McLaren’s first flush
Extraordinary tales from the Motor Sport digital archive
Some Formula 1 designers are like rock stars. Along with the wins and trophies, they suck up all the adulation and limelight too. Chapman, Murray and Newey spring to mind. Others keep a low profile, in spite of their incredible achievements: Gordon Coppuck is one such engineering genius.
The only person in history to design both the winning cars of the F1 world title and Indianapolis in the same year twice, it’s now 50 years since that initial grand prix triumph with Emerson Fittipaldi and the McLaren M23.
Appropriately due to its recent resurgence, most of Coppuck’s success came with McLaren, and he remembers those halcyon years in Motor Sport’s April 2015 interview.
In the mid-1960s, Coppuck was a young draughtsman at the National Gas Turbine Establishment when colleague Robin Herd announced he was off to be McLaren’s chief designer. It wasn’t long before Herd invited Coppuck to join him.

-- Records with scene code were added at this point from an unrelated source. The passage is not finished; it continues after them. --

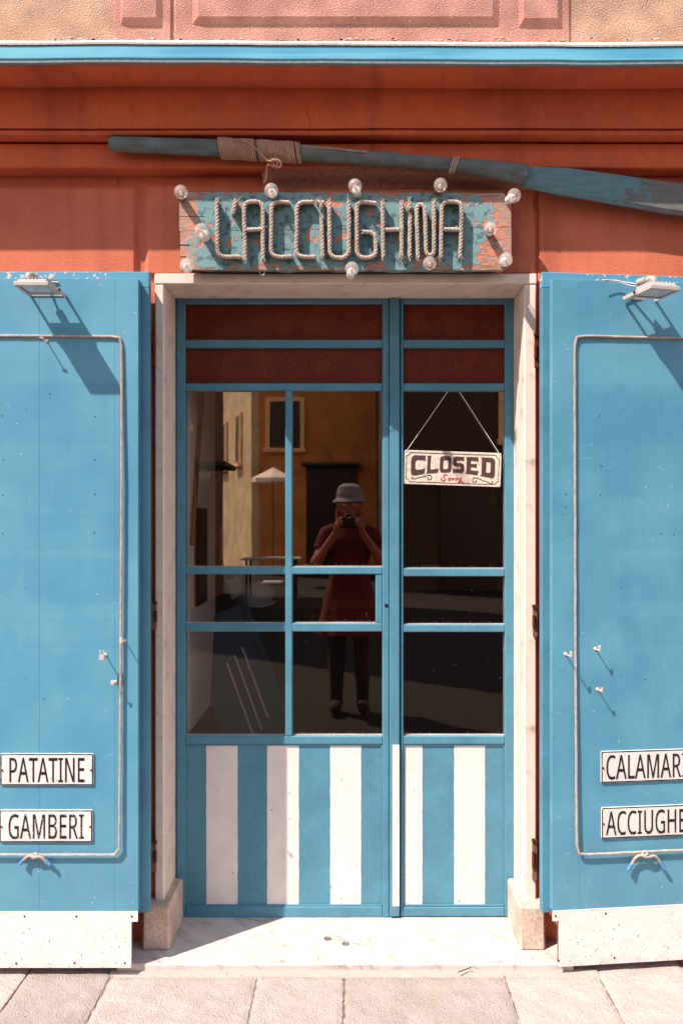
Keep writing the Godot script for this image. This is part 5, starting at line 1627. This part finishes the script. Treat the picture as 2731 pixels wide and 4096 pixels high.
func build_person() -> void:
	# stands a step behind the lens, facing the door, camera held before the chin
	var p := thing("person", "person in a red dress and pale hat holding a camera, mirrored in the glass", "person", Vector3(-0.02, 0, 3.16))
	var V := func(x: float, y: float, z: float) -> Vector3: return Vector3(x, y, z)
	var b := []
	for s in [-1.0, 1.0]:
		b.append_array([[Vector3(s * 0.085, 0.86, 0), Vector3(s * 0.095, 0.47, -0.015), 0.080, 0.046], [Vector3(s * 0.095, 0.47, -0.015), Vector3(s * 0.10, 0.09, 0.03), 0.046, 0.030],
			[Vector3(s * 0.10, 0.045, 0.05), Vector3(s * 0.115, 0.035, -0.13), 0.036, 0.030], [Vector3(s * 0.10, 0.09, 0.03), Vector3(s * 0.10, 0.045, 0.05), 0.036, 0.036],
			[Vector3(s * 0.165, 1.36, 0.0), Vector3(s * 0.25, 1.14, -0.05), 0.046, 0.038], [Vector3(s * 0.25, 1.14, -0.05), Vector3(s * 0.095, 1.37, -0.225), 0.038, 0.026], [Vector3(s * 0.03, 1.38, 0.01), Vector3(s * 0.165, 1.36, 0.0), 0.055, 0.050]])
	b.append_array([[Vector3(-0.07, 0.90, 0), Vector3(0.07, 0.90, 0), 0.11, 0.11], [Vector3(0, 0.95, 0), Vector3(0, 1.10, 0), 0.12, 0.105], [Vector3(-0.05, 1.24, 0), Vector3(0.05, 1.24, 0), 0.105, 0.105], [Vector3(0, 1.10, 0), Vector3(0, 1.33, 0.01), 0.105, 0.09],
		[Vector3(0, 1.36, 0.015), Vector3(0, 1.47, 0.0), 0.052, 0.046]])
	var mb := body(b, 0.0125, 0.035)
	# head: skull, jaw, nose, ears
	var h := [[Vector3(0, 1.60, 0.01), Vector3(0, 1.585, 0.0), 0.088, 0.084], [Vector3(0, 1.545, -0.025), Vector3(0, 1.505, -0.05), 0.062, 0.036], [Vector3(0, 1.575, -0.092), Vector3(0, 1.545, -0.104), 0.009, 0.014], [Vector3(-0.082, 1.57, 0.01), Vector3(-0.084, 1.545, 0.008), 0.014, 0.011], [Vector3(0.082, 1.57, 0.01), Vector3(0.084, 1.545, 0.008), 0.014, 0.011], [Vector3(-0.018, 1.52, -0.083), Vector3(0.018, 1.52, -0.083), 0.007, 0.007], [Vector3(0, 1.47, 0.0), Vector3(0, 1.53, 0.0), 0.046, 0.05]]
	var hd := body(h, 0.006, 0.016)
	mb.v.append_array(hd.v); mb.n.append_array(hd.n); mb.u.append_array(hd.u); mb.c.append_array(hd.c)
	# hands round the camera: palm, four fingers of unequal length, thumb
	for s in [-1.0, 1.0]:
		var w := Vector3(s * 0.095, 1.37, -0.225)
		var hb := [[w, w + Vector3(-s * 0.012, 0.055, -0.035), 0.024, 0.026]]
		for i in 4:
			var base := w + Vector3(s * (-0.012 + 0.0), 0.045 + 0.017 * i, -0.05)
			var ln: float = [0.026, 0.034, 0.036, 0.030][i]
			var k1 := base + Vector3(-s * 0.006, 0.002, -ln)
			var k2 := k1 + Vector3(-s * ln * 0.8, 0.0, -ln * 0.35)
			hb.append_array([[base, k1, 0.0092, 0.0086], [k1, k2, 0.0086, 0.0078]])
		hb.append_array([[w + Vector3(-s * 0.01, 0.03, -0.015), w + Vector3(-s * 0.034, 0.052, -0.008), 0.013, 0.010], [w + Vector3(-s * 0.034, 0.052, -0.008), w + Vector3(-s * 0.050, 0.075, -0.012), 0.010, 0.0085]])
		var hm := body(hb, 0.004, 0.006)
		mb.v.append_array(hm.v); mb.n.append_array(hm.n); mb.u.append_array(hm.u); mb.c.append_array(hm.c)
	obj("body", mb, M.skin, p)
	for s in [-1.0, 1.0]:
		obj("boot", MB.new().tube([Vector3(s * 0.090, 0.70, -0.006), Vector3(s * 0.094, 0.55, -0.012), Vector3(s * 0.097, 0.40, -0.010), Vector3(s * 0.10, 0.12, 0.028), Vector3(s * 0.10, 0.055, 0.045)], [0.076, 0.066, 0.066, 0.048, 0.052], 16).ball(Vector3(s * 0.108, 0.045, -0.05), Vector3(0.047, 0.045, 0.135), 16, 10), M.boot, p)
		obj("eye", MB.new().ball(Vector3(s * 0.031, 1.578, -0.074), Vector3(0.012, 0.009, 0.010), 10, 8), M.cloth_white, p)
		obj("iris", MB.new().ball(Vector3(s * 0.031, 1.577, -0.082), Vector3(0.005, 0.005, 0.003), 8, 6), M.dark_metal, p)
	obj("mouth", MB.new().tube([Vector3(-0.020, 1.519, -0.088), Vector3(0, 1.517, -0.0915), Vector3(0.020, 1.519, -0.088)], [0.002, 0.004, 0.002], 6), M.dress, p)
	obj("hair", body([[Vector3(0, 1.60, 0.035), Vector3(0, 1.50, 0.065), 0.088, 0.07], [Vector3(-0.07, 1.58, 0.02), Vector3(-0.085, 1.42, 0.03), 0.03, 0.025], [Vector3(0.07, 1.58, 0.02), Vector3(0.085, 1.42, 0.03), 0.03, 0.025]], 0.010, 0.03), M.hair, p)
	# a knee length dress with short sleeves
	var prof := [[0.60, 0.25, 0.20], [0.75, 0.215, 0.175], [0.90, 0.190, 0.150], [1.00, 0.160, 0.135], [1.10, 0.138, 0.120], [1.22, 0.165, 0.125], [1.32, 0.160, 0.115], [1.39, 0.115, 0.085], [1.425, 0.075, 0.068]]
	var dr := MB.new()
	var sides := 40
	for i in prof.size() - 1:
		for j in sides:
			var q := []
			for a in [[i, j], [i, j + 1], [i + 1, j + 1], [i + 1, j]]:
				var g: float = TAU * a[1] / sides
				var f: float = 1.0 + 0.045 * sin(g * 9.0) * clampf((1.0 - prof[a[0]][0]) * 2.5, 0.0, 1.0)
				q.push_back(Vector3(cos(g) * prof[a[0]][1] * f, prof[a[0]][0], sin(g) * prof[a[0]][2] * f))
			var gm := TAU * (j + 0.5) / sides
			dr.quad(q[0], q[1], q[2], q[3], Vector3(cos(gm), 0.1, sin(gm)))
	for s in [-1.0, 1.0]: dr.tube([Vector3(s * 0.11, 1.375, 0.0), Vector3(s * 0.17, 1.355, 0.0), Vector3(s * 0.215, 1.24, -0.03)], [0.066, 0.064, 0.060], 16)
	obj("dress", dr, M.dress, p)
	var up := Transform3D(Basis(Vector3(1, 0, 0), Vector3(0, 0, -1), Vector3(0, 1, 0)), Vector3(0, 1.63, 0.012))
	obj("hat", MB.new().lathe([Vector2(0.135, -0.030), Vector2(0.102, 0.0), Vector2(0.100, 0.035), Vector2(0.086, 0.085), Vector2(0.05, 0.110), Vector2(0.0, 0.115)], 28, up), M.hat, p)
	# the camera in the hands: its lens is the eye of this picture
	var c := thing("camera_body", "black camera held in both hands by the person", "camera", Vector3(-0.02, 1.445, 2.905))
	obj("housing", MB.new().box(Vector3(-0.066, -0.045, -0.018), Vector3(0.066, 0.042, 0.03), 0.008), M.black, c)
	obj("prism_hump", MB.new().box(Vector3(-0.026, 0.0425, -0.016), Vector3(0.026, 0.066, 0.024), 0.008), M.black, c)
	obj("lens", MB.new().lathe([Vector2(0.034, 0.018), Vector2(0.034, 0.050), Vector2(0.031, 0.054), Vector2(0.026, 0.048), Vector2(0.0, 0.046)], 20, Transform3D(Basis(Vector3(1, 0, 0), Vector3(0, -1, 0), Vector3(0, 0, -1)), Vector3(0.02, 0.005, 0))), M.black, c)
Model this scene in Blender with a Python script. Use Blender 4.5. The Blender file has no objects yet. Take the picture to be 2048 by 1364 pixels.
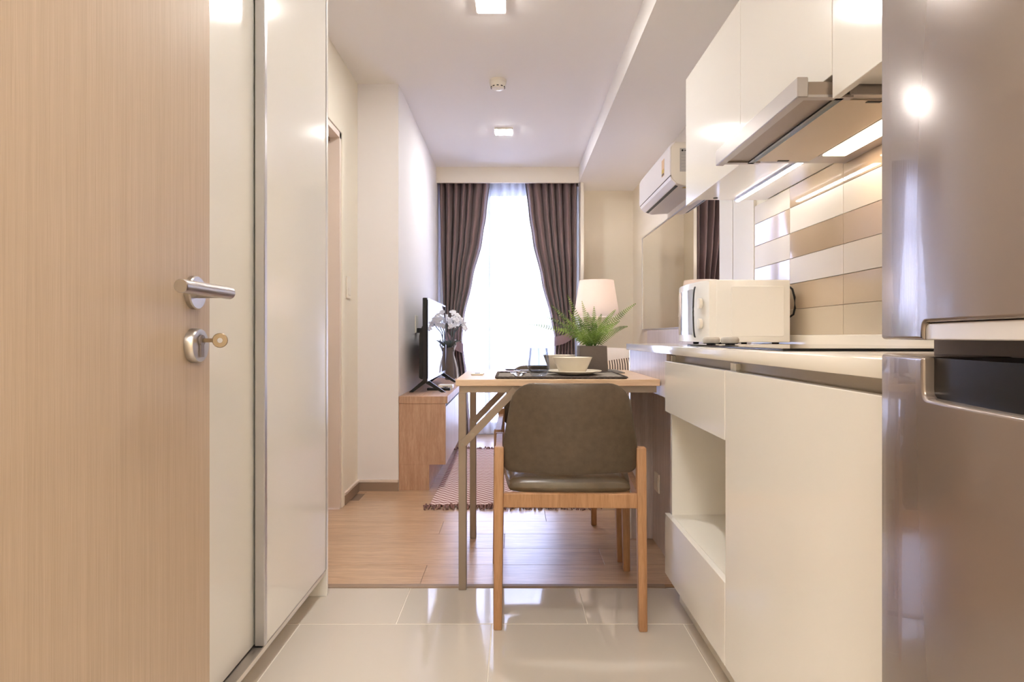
import bpy, bmesh, math, random
from mathutils import Vector, Matrix, noise

random.seed(7)
scene = bpy.context.scene
COL = scene.collection
PI = math.pi

# ------------------------------------------------------------------ camera
cam_data = bpy.data.cameras.new('camera')
cam_data.sensor_width = 36.0
cam_data.lens = 36.0 * 1250.0 / 2048.0
cam_data.shift_x = -3.0 / 2048.0
cam_data.shift_y = -9.0 / 2048.0
cam_data.clip_start = 0.02
cam = bpy.data.objects.new('camera', cam_data)
COL.objects.link(cam)
cam.location = (0.0, 0.0, 0.90)
cam.rotation_euler = (PI / 2, 0.0, 0.0)
scene.camera = cam

# ------------------------------------------------------------------ world, exposure
world = bpy.data.worlds.new('overcast_sky')
scene.world = world
world.use_nodes = True
bg = world.node_tree.nodes['Background']
bg.inputs['Color'].default_value = (0.69, 0.73, 1.0, 1.0)
bg.inputs['Strength'].default_value = 9.5
vs = scene.view_settings
scene.display_settings.display_device = 'sRGB'
vs.view_transform = 'Standard'
vs.look = 'None'
vs.gamma = 1.0
vs.use_curve_mapping = False
vs.exposure = 0.85
cy = scene.cycles
cy.max_bounces = 10
cy.diffuse_bounces = 6
cy.glossy_bounces = 5
cy.transmission_bounces = 8
cy.transparent_max_bounces = 12
cy.caustics_reflective = False
cy.caustics_refractive = False
cy.sample_clamp_indirect = 6.0

LIGHT_WARM = (1.0, 0.80, 0.60)
DOWNLIGHT = 180.0      # radiance of the square ceiling downlights
LED_BAR = 24.0
HOOD_LAMP = 9.0
TABLE_LAMP = 3.2       # watts of the bulb in the table lamp

# daylight enters through the balcony window: a sampling portal in the opening (gives no light of its own)
pd = bpy.data.lights.new('window_portal', 'AREA')
pd.shape = 'RECTANGLE'
pd.size = 1.30
pd.size_y = 2.30
pd.cycles.is_portal = True
po = bpy.data.objects.new('window_portal', pd)
COL.objects.link(po)
po.location = (-0.04, 5.86, 1.15)
po.rotation_euler = (PI / 2, 0, PI)   # faces -Y, into the room
po.rotation_euler = (-PI / 2, 0, 0)

# ------------------------------------------------------------------ materials
def lin(c):
    out = []
    for v in c[:3]:
        v = v / 255.0
        out.append(v / 12.92 if v <= 0.04045 else ((v + 0.055) / 1.055) ** 2.4)
    return (out[0], out[1], out[2], 1.0)

MATS = {}

def new_mat(name):
    m = bpy.data.materials.new(name)
    m.use_nodes = True
    nt = m.node_tree
    return m, nt, nt.nodes['Principled BSDF']

def plain(name, rgb, rough=0.5, metal=0.0, coat=0.0, spec=0.5, var=0.03, nscale=6.0, bump=0.0, bscale=60.0, **kw):
    """plain surface with a faint procedural tone variation and optional fine relief"""
    m, nt, b = new_mat(name)
    n = nt.nodes
    tc = n.new('ShaderNodeTexCoord')
    base = lin(rgb)
    if var > 0:
        nz = n.new('ShaderNodeTexNoise')
        nz.inputs['Scale'].default_value = nscale
        nz.inputs['Detail'].default_value = 3.0
        nt.links.new(tc.outputs['Object'], nz.inputs['Vector'])
        mx = n.new('ShaderNodeMix')
        mx.data_type = 'RGBA'
        mx.inputs[6].default_value = [min(1, v * (1 - var)) for v in base[:3]] + [1]
        mx.inputs[7].default_value = [min(1, v * (1 + var)) for v in base[:3]] + [1]
        nt.links.new(nz.outputs['Fac'], mx.inputs[0])
        nt.links.new(mx.outputs[2], b.inputs['Base Color'])
    else:
        b.inputs['Base Color'].default_value = base
    if bump > 0:
        nb = n.new('ShaderNodeTexNoise')
        nb.inputs['Scale'].default_value = bscale
        nb.inputs['Detail'].default_value = 4.0
        nt.links.new(tc.outputs['Object'], nb.inputs['Vector'])
        bp = n.new('ShaderNodeBump')
        bp.inputs['Strength'].default_value = bump
        bp.inputs['Distance'].default_value = 0.002
        nt.links.new(nb.outputs['Fac'], bp.inputs['Height'])
        nt.links.new(bp.outputs['Normal'], b.inputs['Normal'])
    b.inputs['Roughness'].default_value = rough
    b.inputs['Metallic'].default_value = metal
    b.inputs['Specular IOR Level'].default_value = spec
    b.inputs['Coat Weight'].default_value = coat
    b.inputs['Coat Roughness'].default_value = 0.03
    for k, v in kw.items():
        b.inputs[k].default_value = v
    MATS[name] = m
    return m

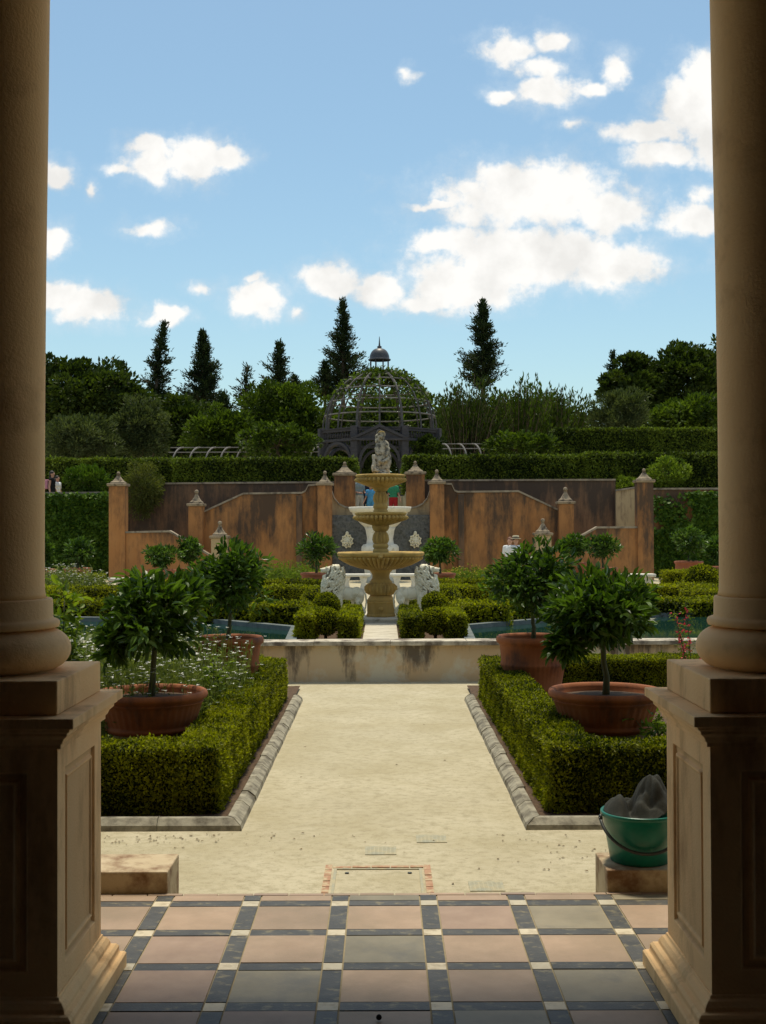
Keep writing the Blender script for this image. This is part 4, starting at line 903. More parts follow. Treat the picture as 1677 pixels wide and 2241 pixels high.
# ------------------------------------------------------------------ terrace walls, stairs, piers
GZ = ZS
def poly_wall(name, pts, Y, thick, mat, label, cope=None, copem='cope_dark', cat='wall', ch=.07, joints=None):
    P = [(wx(x, Y), wz(y, Y)) for x, y in pts]
    t = thing(name, label, cat, (sum(p[0] for p in P)/len(P), Y, GZ)); o3 = (-t.location.x, -t.location.y, -GZ)
    poly = [(P[0][0], GZ-.2)]+P+[(P[-1][0], GZ-.2)]
    mb = MB(); mb.prism(poly, Y, Y+thick); o = mb.build('wall', mat, t); o.location = o3
    if cope is not False:
        mb = MB()
        for i in range(len(P)-1):
            a, b = P[i], P[i+1]
            if abs(a[0]-b[0]) < .05: continue
            mb.prism([(a[0], a[1]+.003), (b[0], b[1]+.003), (b[0], b[1]+ch), (a[0], a[1]+ch)], Y-.05, Y+thick+.05)
        o = mb.build('coping', copem, t); o.location = o3
    return t
def pier(x0, x1, ytop, yfin, Y, label, mat='orange_clean', ball=True, zbot=None, group=None):
    a, b = wx(x0, Y), wx(x1, Y); c = (a+b)/2; h = (b-a)/2; z = wz(ytop, Y)-GZ; zf = wz(yfin, Y)-GZ
    zb = 0 if zbot is None else zbot-GZ
    t = thing('wall_pier', label, 'pier', (c, Y+h, GZ)); mb = MB(); mb.box(-h, h, -h, h, zb, z); mb.build('shaft', mat, t, bevel=.01)
    mb = MB(); mb.square([(h+.04, z+.002), (h+.06, z+.04), (h+.06, z+.09), (h+.02, z+.10)], (0, 0, 0)); mb.build('cap', 'finial', t)
    f = MB(); k = zf-z-.1; f.square([(h*.86, z+.101), (h*.84, z+.10+k*.10), (h*.60, z+.10+k*.22), (h*.40, z+.10+k*.40), (h*.24, z+.10+k*.58), (h*.17, z+.10+k*.66), (h*.24, z+.10+k*.69), (h*.14, z+.10+k*.72)], (0, 0, 0))
    f.ell((0, 0, z+.10+k*.86), (k*.155, k*.155, k*.155)); f.build('finial', 'finial', t)
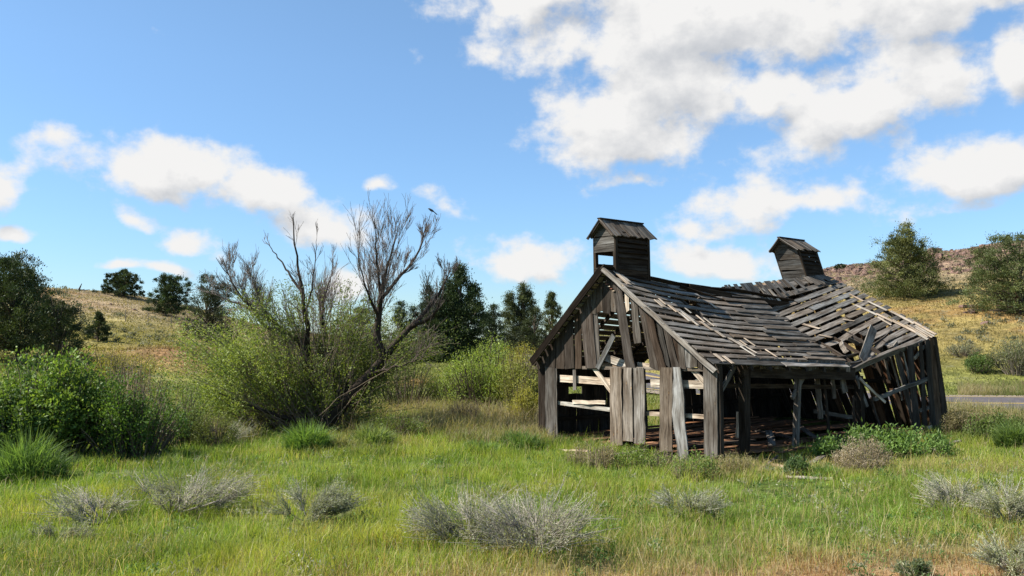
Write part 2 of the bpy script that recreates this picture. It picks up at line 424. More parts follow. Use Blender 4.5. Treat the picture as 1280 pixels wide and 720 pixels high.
# upper gable boards: (top centre x, bottom centre x, width, top y or None, bottom y, tone)
UPG = [(676,676,11,None,459,'dark'),(688,688,12,None,459,'dark'),(700,700,11,None,460,'dark'),(711,712,11,None,461,'dark'),(722,722,9,None,460,'dark'),
       (731,739,14,None,461,'brown'),(741,748,6,None,460,'grey'),(740,740,9,None,391,'grey'),(749,749,9,None,391,'dark'),(758,758,9,None,391,'dark'),(766,766,7,None,390,'grey'),
       (771,788,12,None,460,'brown'),(783,784,5,None,389,'pale'),(792,797,9,None,431,'grey'),(803,818,11,None,461,'dark'),(811,828,10,None,461,'brown'),(823,834,7,None,458,'grey'),
       (833,845,9,None,461,'dark'),(842,848,9,None,461,'brown'),(850,853,8,None,461,'grey'),(859,860,8,None,461,'grey'),(867,867,8,None,461,'grey'),(874,874,7,None,461,'dark')]
b = BB_()
for k, (xt, xb, w, yt, yb, tone) in enumerate(UPG):
    y0 = max(rake_y(xt - w/2), rake_y(xt + w/2)) if yt is None else yt
    off = .012 if k % 2 else -.006
    yl, yr = rake_y(xt - w/2), rake_y(xt + w/2)
    b.plate(G(xt - w/2, yl, off), G(xt + w/2, yr, off), G(xb + w/2, yb + rg.uniform(-1.5, 1.5), off), G(xb - w/2, yb + rg.uniform(-1.5, 1.5), off), GN, .022, wcol(tone, .55) * .85, 6, .009)
b.build("gable_wall")
for (x0, x1, x2, x3, y0, y1, tone, off) in [(672, 680.5, 681, 673, 456, 556, 'dark', 0), (681.5, 693.5, 694.5, 681.5, 457, 558, 'grey', .01), (694, 695.8, 697, 695.5, 459, 558, 'grey', -.01),
        (762.5, 776.5, 777.5, 763, 460, 556, 'grey', .03), (779, 789, 791, 778.5, 460, 552, 'grey', .04), (792, 804.5, 806, 792, 460, 556, 'grey', .03),
        (824.5, 840.5, 840, 824, 459, 563, 'grey', .03)]:
    b = BB_(); b.plate(G(x0, y0, off), G(x1, y0 + rg.uniform(-1, 1), off), G(x2, y1, off), G(x3, y1 + rg.uniform(-2, 2), off), GN, .028, wcol(tone, .3) * .9, 9, .010); b.build("siding_board")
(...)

“Robin and Bruce McLaren conceived the designs, I did the drawings and the mechanics built the cars,” Coppuck remembers. “It was an absolute thrill.”
In 1970 the team would be rocked by the death of Bruce, but it fought on.
“Since joining in ’65 I’d learnt a lot from the people around me – Bruce till the day he died,” says Coppuck. “To win just eight years after going to work with Robin was incredible.”